PROBLEM REQUIREMENTS: All of the material below is to be retyped exactly.

◆ ◆ ◆ ◆

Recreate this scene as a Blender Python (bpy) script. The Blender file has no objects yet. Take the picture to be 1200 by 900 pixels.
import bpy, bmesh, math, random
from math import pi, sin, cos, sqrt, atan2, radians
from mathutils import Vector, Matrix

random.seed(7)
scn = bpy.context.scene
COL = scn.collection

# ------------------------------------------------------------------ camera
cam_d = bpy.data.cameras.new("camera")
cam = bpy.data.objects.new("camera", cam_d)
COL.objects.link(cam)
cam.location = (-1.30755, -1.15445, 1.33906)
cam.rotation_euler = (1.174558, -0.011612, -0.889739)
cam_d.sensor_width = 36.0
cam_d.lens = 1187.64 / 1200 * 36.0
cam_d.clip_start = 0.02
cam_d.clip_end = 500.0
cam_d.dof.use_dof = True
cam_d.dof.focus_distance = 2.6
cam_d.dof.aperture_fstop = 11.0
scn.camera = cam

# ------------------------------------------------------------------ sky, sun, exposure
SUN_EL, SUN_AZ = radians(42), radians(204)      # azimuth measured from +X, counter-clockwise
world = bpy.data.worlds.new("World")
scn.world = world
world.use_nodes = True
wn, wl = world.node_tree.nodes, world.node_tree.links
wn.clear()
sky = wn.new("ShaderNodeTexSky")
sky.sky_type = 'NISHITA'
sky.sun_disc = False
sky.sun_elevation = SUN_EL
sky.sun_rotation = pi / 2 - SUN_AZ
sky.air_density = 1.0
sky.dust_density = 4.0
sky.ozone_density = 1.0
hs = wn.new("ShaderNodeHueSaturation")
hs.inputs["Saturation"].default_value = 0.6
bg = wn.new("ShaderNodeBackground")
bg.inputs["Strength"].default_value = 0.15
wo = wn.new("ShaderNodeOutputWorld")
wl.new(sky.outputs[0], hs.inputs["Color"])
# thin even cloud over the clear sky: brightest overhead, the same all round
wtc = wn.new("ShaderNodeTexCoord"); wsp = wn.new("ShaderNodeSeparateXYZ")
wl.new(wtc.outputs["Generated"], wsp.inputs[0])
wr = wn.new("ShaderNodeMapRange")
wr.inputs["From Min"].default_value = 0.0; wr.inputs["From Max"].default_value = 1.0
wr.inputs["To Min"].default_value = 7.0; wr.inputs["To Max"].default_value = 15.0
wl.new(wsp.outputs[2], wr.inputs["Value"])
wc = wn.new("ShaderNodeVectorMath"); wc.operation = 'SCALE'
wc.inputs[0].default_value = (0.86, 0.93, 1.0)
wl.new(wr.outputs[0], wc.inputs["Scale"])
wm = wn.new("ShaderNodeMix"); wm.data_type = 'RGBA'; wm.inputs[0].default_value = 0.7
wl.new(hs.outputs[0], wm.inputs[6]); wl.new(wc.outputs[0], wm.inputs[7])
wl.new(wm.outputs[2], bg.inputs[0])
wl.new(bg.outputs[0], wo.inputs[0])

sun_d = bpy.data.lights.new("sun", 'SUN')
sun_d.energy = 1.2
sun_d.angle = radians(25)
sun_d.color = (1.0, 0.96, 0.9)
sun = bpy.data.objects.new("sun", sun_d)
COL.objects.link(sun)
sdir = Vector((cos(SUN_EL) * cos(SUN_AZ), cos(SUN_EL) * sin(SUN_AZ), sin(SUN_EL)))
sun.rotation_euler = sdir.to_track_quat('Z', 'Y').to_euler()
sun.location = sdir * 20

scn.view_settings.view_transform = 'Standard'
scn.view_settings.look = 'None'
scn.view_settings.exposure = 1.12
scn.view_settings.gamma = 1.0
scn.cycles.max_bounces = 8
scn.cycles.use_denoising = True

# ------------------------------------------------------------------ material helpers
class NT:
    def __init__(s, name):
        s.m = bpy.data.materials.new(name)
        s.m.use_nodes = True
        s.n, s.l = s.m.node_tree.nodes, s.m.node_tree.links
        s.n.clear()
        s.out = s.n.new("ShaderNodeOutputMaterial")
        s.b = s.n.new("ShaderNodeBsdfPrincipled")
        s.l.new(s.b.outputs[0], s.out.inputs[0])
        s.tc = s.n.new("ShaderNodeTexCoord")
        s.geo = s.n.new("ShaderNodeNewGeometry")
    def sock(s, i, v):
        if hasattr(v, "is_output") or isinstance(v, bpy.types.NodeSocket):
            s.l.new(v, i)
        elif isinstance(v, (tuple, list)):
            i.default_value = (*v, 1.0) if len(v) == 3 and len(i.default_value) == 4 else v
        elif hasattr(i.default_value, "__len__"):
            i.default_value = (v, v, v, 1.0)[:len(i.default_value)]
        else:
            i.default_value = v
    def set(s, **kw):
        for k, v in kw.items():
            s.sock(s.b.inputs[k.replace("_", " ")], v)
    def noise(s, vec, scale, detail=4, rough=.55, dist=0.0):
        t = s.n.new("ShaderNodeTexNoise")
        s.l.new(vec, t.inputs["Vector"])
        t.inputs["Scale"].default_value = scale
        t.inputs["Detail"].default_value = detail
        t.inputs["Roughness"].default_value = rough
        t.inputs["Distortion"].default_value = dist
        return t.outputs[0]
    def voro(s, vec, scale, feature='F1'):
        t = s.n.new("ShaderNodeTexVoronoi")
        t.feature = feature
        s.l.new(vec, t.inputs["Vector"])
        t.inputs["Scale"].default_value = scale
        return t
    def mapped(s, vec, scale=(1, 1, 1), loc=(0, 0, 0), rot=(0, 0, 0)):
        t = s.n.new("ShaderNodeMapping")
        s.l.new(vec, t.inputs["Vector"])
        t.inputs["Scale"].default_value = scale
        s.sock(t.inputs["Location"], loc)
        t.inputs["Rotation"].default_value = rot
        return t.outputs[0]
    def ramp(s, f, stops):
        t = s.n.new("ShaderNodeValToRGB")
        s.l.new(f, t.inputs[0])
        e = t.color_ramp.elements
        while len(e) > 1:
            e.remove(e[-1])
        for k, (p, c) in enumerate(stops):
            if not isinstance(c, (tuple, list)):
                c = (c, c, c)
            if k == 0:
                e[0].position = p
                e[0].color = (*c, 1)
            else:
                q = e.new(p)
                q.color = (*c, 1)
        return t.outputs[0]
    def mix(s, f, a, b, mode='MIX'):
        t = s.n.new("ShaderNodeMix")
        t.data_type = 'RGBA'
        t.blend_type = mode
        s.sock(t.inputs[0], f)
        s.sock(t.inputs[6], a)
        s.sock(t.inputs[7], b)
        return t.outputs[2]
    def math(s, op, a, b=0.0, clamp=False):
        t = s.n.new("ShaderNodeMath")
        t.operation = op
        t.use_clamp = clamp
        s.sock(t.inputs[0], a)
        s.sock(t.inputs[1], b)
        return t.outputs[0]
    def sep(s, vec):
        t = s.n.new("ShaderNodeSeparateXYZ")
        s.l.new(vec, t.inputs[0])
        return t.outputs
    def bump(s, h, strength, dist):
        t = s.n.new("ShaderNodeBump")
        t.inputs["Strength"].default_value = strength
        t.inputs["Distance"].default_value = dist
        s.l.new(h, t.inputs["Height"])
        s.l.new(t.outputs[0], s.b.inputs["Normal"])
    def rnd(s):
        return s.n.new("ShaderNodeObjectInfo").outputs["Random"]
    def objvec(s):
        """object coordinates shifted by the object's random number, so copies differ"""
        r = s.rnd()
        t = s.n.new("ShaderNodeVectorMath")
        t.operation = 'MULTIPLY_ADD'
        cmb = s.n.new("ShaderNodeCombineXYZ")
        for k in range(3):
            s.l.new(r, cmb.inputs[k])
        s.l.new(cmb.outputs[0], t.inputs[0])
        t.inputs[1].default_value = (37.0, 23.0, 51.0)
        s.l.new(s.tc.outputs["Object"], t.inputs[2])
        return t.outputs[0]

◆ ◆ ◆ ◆

PROBLEM SOLUTION:
Recreate this scene as a Blender Python (bpy) script. The Blender file has no objects yet. Take the picture to be 1200 by 900 pixels.
import bpy, bmesh, math, random
from math import pi, sin, cos, sqrt, atan2, radians
from mathutils import Vector, Matrix

random.seed(7)
scn = bpy.context.scene
COL = scn.collection

# ------------------------------------------------------------------ camera
cam_d = bpy.data.cameras.new("camera")
cam = bpy.data.objects.new("camera", cam_d)
COL.objects.link(cam)
cam.location = (-1.30755, -1.15445, 1.33906)
cam.rotation_euler = (1.174558, -0.011612, -0.889739)
cam_d.sensor_width = 36.0
cam_d.lens = 1187.64 / 1200 * 36.0
cam_d.clip_start = 0.02
cam_d.clip_end = 500.0
cam_d.dof.use_dof = True
cam_d.dof.focus_distance = 2.6
cam_d.dof.aperture_fstop = 11.0
scn.camera = cam

# ------------------------------------------------------------------ sky, sun, exposure
SUN_EL, SUN_AZ = radians(42), radians(204)      # azimuth measured from +X, counter-clockwise
world = bpy.data.worlds.new("World")
scn.world = world
world.use_nodes = True
wn, wl = world.node_tree.nodes, world.node_tree.links
wn.clear()
sky = wn.new("ShaderNodeTexSky")
sky.sky_type = 'NISHITA'
sky.sun_disc = False
sky.sun_elevation = SUN_EL
sky.sun_rotation = pi / 2 - SUN_AZ
sky.air_density = 1.0
sky.dust_density = 4.0
sky.ozone_density = 1.0
hs = wn.new("ShaderNodeHueSaturation")
hs.inputs["Saturation"].default_value = 0.6
bg = wn.new("ShaderNodeBackground")
bg.inputs["Strength"].default_value = 0.15
wo = wn.new("ShaderNodeOutputWorld")
wl.new(sky.outputs[0], hs.inputs["Color"])
# thin even cloud over the clear sky: brightest overhead, the same all round
wtc = wn.new("ShaderNodeTexCoord"); wsp = wn.new("ShaderNodeSeparateXYZ")
wl.new(wtc.outputs["Generated"], wsp.inputs[0])
wr = wn.new("ShaderNodeMapRange")
wr.inputs["From Min"].default_value = 0.0; wr.inputs["From Max"].default_value = 1.0
wr.inputs["To Min"].default_value = 7.0; wr.inputs["To Max"].default_value = 15.0
wl.new(wsp.outputs[2], wr.inputs["Value"])
wc = wn.new("ShaderNodeVectorMath"); wc.operation = 'SCALE'
wc.inputs[0].default_value = (0.86, 0.93, 1.0)
wl.new(wr.outputs[0], wc.inputs["Scale"])
wm = wn.new("ShaderNodeMix"); wm.data_type = 'RGBA'; wm.inputs[0].default_value = 0.7
wl.new(hs.outputs[0], wm.inputs[6]); wl.new(wc.outputs[0], wm.inputs[7])
wl.new(wm.outputs[2], bg.inputs[0])
wl.new(bg.outputs[0], wo.inputs[0])

sun_d = bpy.data.lights.new("sun", 'SUN')
sun_d.energy = 1.2
sun_d.angle = radians(25)
sun_d.color = (1.0, 0.96, 0.9)
sun = bpy.data.objects.new("sun", sun_d)
COL.objects.link(sun)
sdir = Vector((cos(SUN_EL) * cos(SUN_AZ), cos(SUN_EL) * sin(SUN_AZ), sin(SUN_EL)))
sun.rotation_euler = sdir.to_track_quat('Z', 'Y').to_euler()
sun.location = sdir * 20

scn.view_settings.view_transform = 'Standard'
scn.view_settings.look = 'None'
scn.view_settings.exposure = 1.12
scn.view_settings.gamma = 1.0
scn.cycles.max_bounces = 8
scn.cycles.use_denoising = True

# ------------------------------------------------------------------ material helpers
class NT:
    def __init__(s, name):
        s.m = bpy.data.materials.new(name)
        s.m.use_nodes = True
        s.n, s.l = s.m.node_tree.nodes, s.m.node_tree.links
        s.n.clear()
        s.out = s.n.new("ShaderNodeOutputMaterial")
        s.b = s.n.new("ShaderNodeBsdfPrincipled")
        s.l.new(s.b.outputs[0], s.out.inputs[0])
        s.tc = s.n.new("ShaderNodeTexCoord")
        s.geo = s.n.new("ShaderNodeNewGeometry")
    def sock(s, i, v):
        if hasattr(v, "is_output") or isinstance(v, bpy.types.NodeSocket):
            s.l.new(v, i)
        elif isinstance(v, (tuple, list)):
            i.default_value = (*v, 1.0) if len(v) == 3 and len(i.default_value) == 4 else v
        elif hasattr(i.default_value, "__len__"):
            i.default_value = (v, v, v, 1.0)[:len(i.default_value)]
        else:
            i.default_value = v
    def set(s, **kw):
        for k, v in kw.items():
            s.sock(s.b.inputs[k.replace("_", " ")], v)
    def noise(s, vec, scale, detail=4, rough=.55, dist=0.0):
        t = s.n.new("ShaderNodeTexNoise")
        s.l.new(vec, t.inputs["Vector"])
        t.inputs["Scale"].default_value = scale
        t.inputs["Detail"].default_value = detail
        t.inputs["Roughness"].default_value = rough
        t.inputs["Distortion"].default_value = dist
        return t.outputs[0]
    def voro(s, vec, scale, feature='F1'):
        t = s.n.new("ShaderNodeTexVoronoi")
        t.feature = feature
        s.l.new(vec, t.inputs["Vector"])
        t.inputs["Scale"].default_value = scale
        return t
    def mapped(s, vec, scale=(1, 1, 1), loc=(0, 0, 0), rot=(0, 0, 0)):
        t = s.n.new("ShaderNodeMapping")
        s.l.new(vec, t.inputs["Vector"])
        t.inputs["Scale"].default_value = scale
        s.sock(t.inputs["Location"], loc)
        t.inputs["Rotation"].default_value = rot
        return t.outputs[0]
    def ramp(s, f, stops):
        t = s.n.new("ShaderNodeValToRGB")
        s.l.new(f, t.inputs[0])
        e = t.color_ramp.elements
        while len(e) > 1:
            e.remove(e[-1])
        for k, (p, c) in enumerate(stops):
            if not isinstance(c, (tuple, list)):
                c = (c, c, c)
            if k == 0:
                e[0].position = p
                e[0].color = (*c, 1)
            else:
                q = e.new(p)
                q.color = (*c, 1)
        return t.outputs[0]
    def mix(s, f, a, b, mode='MIX'):
        t = s.n.new("ShaderNodeMix")
        t.data_type = 'RGBA'
        t.blend_type = mode
        s.sock(t.inputs[0], f)
        s.sock(t.inputs[6], a)
        s.sock(t.inputs[7], b)
        return t.outputs[2]
    def math(s, op, a, b=0.0, clamp=False):
        t = s.n.new("ShaderNodeMath")
        t.operation = op
        t.use_clamp = clamp
        s.sock(t.inputs[0], a)
        s.sock(t.inputs[1], b)
        return t.outputs[0]
    def sep(s, vec):
        t = s.n.new("ShaderNodeSeparateXYZ")
        s.l.new(vec, t.inputs[0])
        return t.outputs
    def bump(s, h, strength, dist):
        t = s.n.new("ShaderNodeBump")
        t.inputs["Strength"].default_value = strength
        t.inputs["Distance"].default_value = dist
        s.l.new(h, t.inputs["Height"])
        s.l.new(t.outputs[0], s.b.inputs["Normal"])
    def rnd(s):
        return s.n.new("ShaderNodeObjectInfo").outputs["Random"]
    def objvec(s):
        """object coordinates shifted by the object's random number, so copies differ"""
        r = s.rnd()
        t = s.n.new("ShaderNodeVectorMath")
        t.operation = 'MULTIPLY_ADD'
        cmb = s.n.new("ShaderNodeCombineXYZ")
        for k in range(3):
            s.l.new(r, cmb.inputs[k])
        s.l.new(cmb.outputs[0], t.inputs[0])
        t.inputs[1].default_value = (37.0, 23.0, 51.0)
        s.l.new(s.tc.outputs["Object"], t.inputs[2])
        return t.outputs[0]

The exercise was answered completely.